LEGO once derided licensing, saying it would never move away from its core generic, unadulterated building set business. But new thinking was needed amid hard times not so many years ago, and the Star Wars license turned the company around.

Star Wars was truly just the beginning of LEGO’s licensing, and it is licensing that has made the company one of the top global toy manufacturers. Recently, I asked a cousin’s 8-year-old daughter which LEGO sets she has. (I’d been tipped off that she was heavy into Star Wars.) “I’d rather tell you which ones I’d like to get,” she replied, and proceeded to rattle off 19 sets – all of them Harry Potter – before scrunching her nose. “There are 21 I want.

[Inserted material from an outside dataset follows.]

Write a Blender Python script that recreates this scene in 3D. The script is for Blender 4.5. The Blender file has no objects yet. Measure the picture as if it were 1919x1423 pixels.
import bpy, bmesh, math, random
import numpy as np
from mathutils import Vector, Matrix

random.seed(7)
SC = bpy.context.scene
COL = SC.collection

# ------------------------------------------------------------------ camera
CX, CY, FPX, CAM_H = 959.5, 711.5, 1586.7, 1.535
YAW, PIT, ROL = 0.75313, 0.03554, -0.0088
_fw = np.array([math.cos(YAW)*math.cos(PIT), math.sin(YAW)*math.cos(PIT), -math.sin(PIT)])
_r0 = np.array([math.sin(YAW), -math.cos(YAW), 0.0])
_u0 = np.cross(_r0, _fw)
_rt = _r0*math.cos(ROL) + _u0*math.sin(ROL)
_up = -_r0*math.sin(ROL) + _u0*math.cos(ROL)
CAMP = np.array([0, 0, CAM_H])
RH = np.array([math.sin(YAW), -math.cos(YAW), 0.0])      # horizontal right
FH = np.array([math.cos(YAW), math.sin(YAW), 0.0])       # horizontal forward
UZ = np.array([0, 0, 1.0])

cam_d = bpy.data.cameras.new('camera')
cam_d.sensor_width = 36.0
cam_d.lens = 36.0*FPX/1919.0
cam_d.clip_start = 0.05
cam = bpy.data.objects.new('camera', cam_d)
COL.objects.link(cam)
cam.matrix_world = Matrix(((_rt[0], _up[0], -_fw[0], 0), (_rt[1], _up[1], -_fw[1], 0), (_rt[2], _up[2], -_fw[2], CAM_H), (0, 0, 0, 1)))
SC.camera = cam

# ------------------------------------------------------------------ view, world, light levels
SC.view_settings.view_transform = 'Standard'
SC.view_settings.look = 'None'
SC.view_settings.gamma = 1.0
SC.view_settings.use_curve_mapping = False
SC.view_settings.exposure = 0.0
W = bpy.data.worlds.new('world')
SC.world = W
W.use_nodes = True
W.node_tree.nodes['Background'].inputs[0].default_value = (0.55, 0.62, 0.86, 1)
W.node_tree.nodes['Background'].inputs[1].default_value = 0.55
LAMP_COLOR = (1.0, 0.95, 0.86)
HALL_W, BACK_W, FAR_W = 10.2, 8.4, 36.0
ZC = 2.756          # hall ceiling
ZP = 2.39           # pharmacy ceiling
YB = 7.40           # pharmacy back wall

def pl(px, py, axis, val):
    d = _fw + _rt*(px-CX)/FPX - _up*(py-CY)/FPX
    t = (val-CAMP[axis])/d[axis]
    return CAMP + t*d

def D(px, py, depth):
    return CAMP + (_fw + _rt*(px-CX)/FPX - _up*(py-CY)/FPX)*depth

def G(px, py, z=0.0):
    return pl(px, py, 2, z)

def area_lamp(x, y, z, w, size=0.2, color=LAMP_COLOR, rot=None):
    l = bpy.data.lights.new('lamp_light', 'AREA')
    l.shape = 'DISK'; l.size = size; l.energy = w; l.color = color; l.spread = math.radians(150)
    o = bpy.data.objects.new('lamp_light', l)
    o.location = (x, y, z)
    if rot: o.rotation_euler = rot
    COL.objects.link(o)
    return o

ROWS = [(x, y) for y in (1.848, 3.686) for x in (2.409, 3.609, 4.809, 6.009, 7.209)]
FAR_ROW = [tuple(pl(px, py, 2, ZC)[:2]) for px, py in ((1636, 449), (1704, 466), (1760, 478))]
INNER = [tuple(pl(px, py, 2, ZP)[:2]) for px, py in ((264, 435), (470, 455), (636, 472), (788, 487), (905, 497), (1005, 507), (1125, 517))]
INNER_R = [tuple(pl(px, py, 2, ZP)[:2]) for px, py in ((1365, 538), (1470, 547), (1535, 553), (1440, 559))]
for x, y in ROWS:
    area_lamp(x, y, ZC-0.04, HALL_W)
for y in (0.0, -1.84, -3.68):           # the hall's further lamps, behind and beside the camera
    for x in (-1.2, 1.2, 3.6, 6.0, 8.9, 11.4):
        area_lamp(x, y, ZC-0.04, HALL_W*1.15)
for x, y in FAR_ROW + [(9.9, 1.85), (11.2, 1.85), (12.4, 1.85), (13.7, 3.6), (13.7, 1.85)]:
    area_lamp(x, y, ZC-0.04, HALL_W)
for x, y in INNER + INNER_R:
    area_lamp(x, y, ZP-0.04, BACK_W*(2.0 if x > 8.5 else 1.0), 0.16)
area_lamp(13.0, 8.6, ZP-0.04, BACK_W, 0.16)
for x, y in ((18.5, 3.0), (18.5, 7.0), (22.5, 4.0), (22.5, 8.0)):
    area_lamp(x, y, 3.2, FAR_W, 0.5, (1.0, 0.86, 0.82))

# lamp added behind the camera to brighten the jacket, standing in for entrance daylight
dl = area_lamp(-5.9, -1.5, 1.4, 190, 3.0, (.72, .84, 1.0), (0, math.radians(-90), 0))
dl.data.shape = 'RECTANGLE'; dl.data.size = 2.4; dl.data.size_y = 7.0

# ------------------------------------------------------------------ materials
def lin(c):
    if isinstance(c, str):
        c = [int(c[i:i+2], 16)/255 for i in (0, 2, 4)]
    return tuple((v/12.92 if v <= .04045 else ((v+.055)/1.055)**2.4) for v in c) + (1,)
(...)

Which two am I forgetting?”

Certainly Angry Birds did a lot for Commonwealth Toys a few years ago. And now it will be interesting to see how Germany’s Schleich will fare. Schleich’s core business is upmarket plastic figurines of prehistoric animals, generic knights, wild life, and farm life. They tend to be sold in specialty toy stores.

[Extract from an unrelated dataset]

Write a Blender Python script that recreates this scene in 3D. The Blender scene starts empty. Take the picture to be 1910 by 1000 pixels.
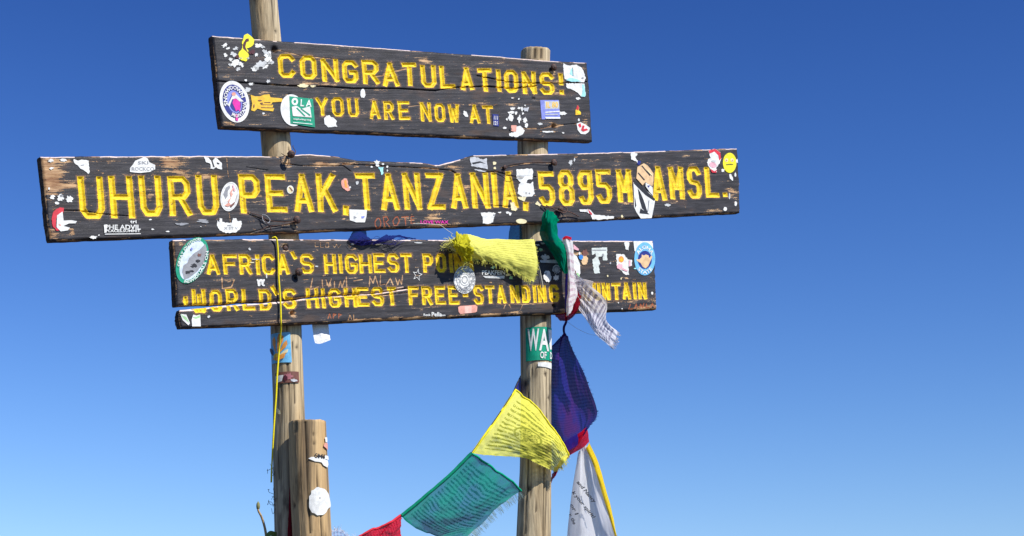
import bpy, bmesh, math, random
import numpy as np
from mathutils import Vector, Matrix, Euler
from mathutils.geometry import tessellate_polygon

S = bpy.context.scene
COL = S.collection
rad = math.radians

# ------------------------------------------------------------------ camera
F = 3600.0                       # focal length in pixels of the 1910 px wide photograph
PITCH, ROLL = rad(14.0), rad(-1.5)
CAM = Vector((0, 0, 0.8))
RM = Matrix.Rotation(math.pi / 2 + PITCH, 3, 'X') @ Matrix.Rotation(ROLL, 3, 'Z')
cam = bpy.data.cameras.new('camera')
cam.sensor_width = 36; cam.sensor_fit = 'HORIZONTAL'; cam.lens = F / 1910 * 36
cam.clip_start = 0.05; cam.clip_end = 60000
camo = bpy.data.objects.new('camera', cam); COL.objects.link(camo)
camo.location = CAM; camo.rotation_euler = RM.to_euler()
S.camera = camo

# ------------------------------------------------------------------ sky and sun
SUN_AZ, SUN_EL = rad(125), rad(46)      # azimuth clockwise from +Y
w = bpy.data.worlds.new('World'); S.world = w; w.use_nodes = True
nt = w.node_tree; nt.nodes.clear()
out = nt.nodes.new('ShaderNodeOutputWorld'); bg = nt.nodes.new('ShaderNodeBackground')
sky = nt.nodes.new('ShaderNodeTexSky'); sky.sky_type = 'NISHITA'; sky.sun_disc = False
sky.sun_elevation = SUN_EL; sky.sun_rotation = SUN_AZ
sky.altitude = 5800; sky.air_density = 2.5; sky.dust_density = 0.0; sky.ozone_density = 2.0
# the air near the horizon stays pale blue all round (the summit stands above the haze)
tcw = nt.nodes.new('ShaderNodeTexCoord'); sv = nt.nodes.new('ShaderNodeSeparateXYZ'); cv = nt.nodes.new('ShaderNodeCombineXYZ')
nt.links.new(tcw.outputs['Generated'], sv.inputs[0]); nt.links.new(sv.outputs[0], cv.inputs[0]); nt.links.new(sv.outputs[1], cv.inputs[1])
q1 = nt.nodes.new('ShaderNodeMath'); q1.operation = 'MULTIPLY_ADD'; nt.links.new(sv.outputs[2], q1.inputs[0]); nt.links.new(sv.outputs[2], q1.inputs[1]); q1.inputs[2].default_value = 0.08 ** 2
q2 = nt.nodes.new('ShaderNodeMath'); q2.operation = 'SQRT'; nt.links.new(q1.outputs[0], q2.inputs[0]); nt.links.new(q2.outputs[0], cv.inputs[2])
nt.links.new(cv.outputs[0], sky.inputs[0])
# the camera's contrast on the sky: one power per channel, the same in every direction
SKY_S = 0.10
sx = nt.nodes.new('ShaderNodeSeparateColor'); cx = nt.nodes.new('ShaderNodeCombineColor'); nt.links.new(sky.outputs[0], sx.inputs[0])
for i, (pw, gain) in enumerate(((2.50, 1.56), (2.19, 1.05), (1.96, 1.137))):
    m1 = nt.nodes.new('ShaderNodeMath'); m1.operation = 'MULTIPLY'; m1.inputs[1].default_value = 0.12
    m2 = nt.nodes.new('ShaderNodeMath'); m2.operation = 'POWER'; m2.inputs[1].default_value = pw
    m3 = nt.nodes.new('ShaderNodeMath'); m3.operation = 'MULTIPLY'; m3.inputs[1].default_value = gain / SKY_S
    m4 = nt.nodes.new('ShaderNodeMath'); m4.operation = 'MINIMUM'; m4.inputs[1].default_value = (0.34, 0.57, 0.80)[i] / SKY_S
    nt.links.new(sx.outputs[i], m1.inputs[0]); nt.links.new(m1.outputs[0], m2.inputs[0]); nt.links.new(m2.outputs[0], m3.inputs[0])
    nt.links.new(m3.outputs[0], m4.inputs[0]); nt.links.new(m4.outputs[0], cx.inputs[i])
nt.links.new(cx.outputs[0], bg.inputs[0]); bg.inputs[1].default_value = SKY_S
nt.links.new(bg.outputs[0], out.inputs[0])
sd = Vector((math.sin(SUN_AZ) * math.cos(SUN_EL), math.cos(SUN_AZ) * math.cos(SUN_EL), math.sin(SUN_EL)))
sl = bpy.data.lights.new('sun', 'SUN'); sl.energy = 5.0; sl.angle = rad(0.53); sl.color = (1.0, 0.95, 0.88)
slo = bpy.data.objects.new('sun', sl); COL.objects.link(slo)
slo.rotation_euler = sd.to_track_quat('Z', 'Y').to_euler(); slo.location = (4, -3, 6)
S.view_settings.view_transform = 'Standard'; S.view_settings.look = 'None'
S.view_settings.exposure = 0.45; S.view_settings.gamma = 1; S.view_settings.use_curve_mapping = False
S.cycles.max_bounces = 8; S.cycles.transparent_max_bounces = 24

# ------------------------------------------------------------------ where things stand
def ray(px, py):
    return (RM @ Vector(((px - 955) / F, (500 - py) / F, -1.0)))
YAW = rad(36.6)
D0 = Vector((math.cos(YAW), math.sin(YAW), 0)); N0 = Vector((math.sin(YAW), -math.cos(YAW), 0))
P0 = CAM + ray(725, 350) * 6.5
def P(px, py, off=0.0):
    """point on the vertical plane of the sign face, shifted off metres towards the viewer's side"""
    v = ray(px, py)
    return CAM + v * ((P0 + N0 * off - CAM).dot(N0) / v.dot(N0))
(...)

Years ago, the company licensed Smurfs, and its success led Schleich to license extensively. The company had severe financial difficulties and swore off licensing, except for continuing its Smurfs relationship. It tried developing its own fantasy property, Bayala, that it hoped to license out into other categories (the property still exists, but I’m not sure much ever got licensed). And now the company’s Toy Fair presence was dominated by its new DC Comics (specifically Justice League) and Peanuts licenses. The people at the booth, who are from Schleich’s North Carolina-based U.S. distribution operation, weren’t familiar with the company history but, noted Soren Philip Hjorth, who is president of Schleich USA, “This isn’t that company.”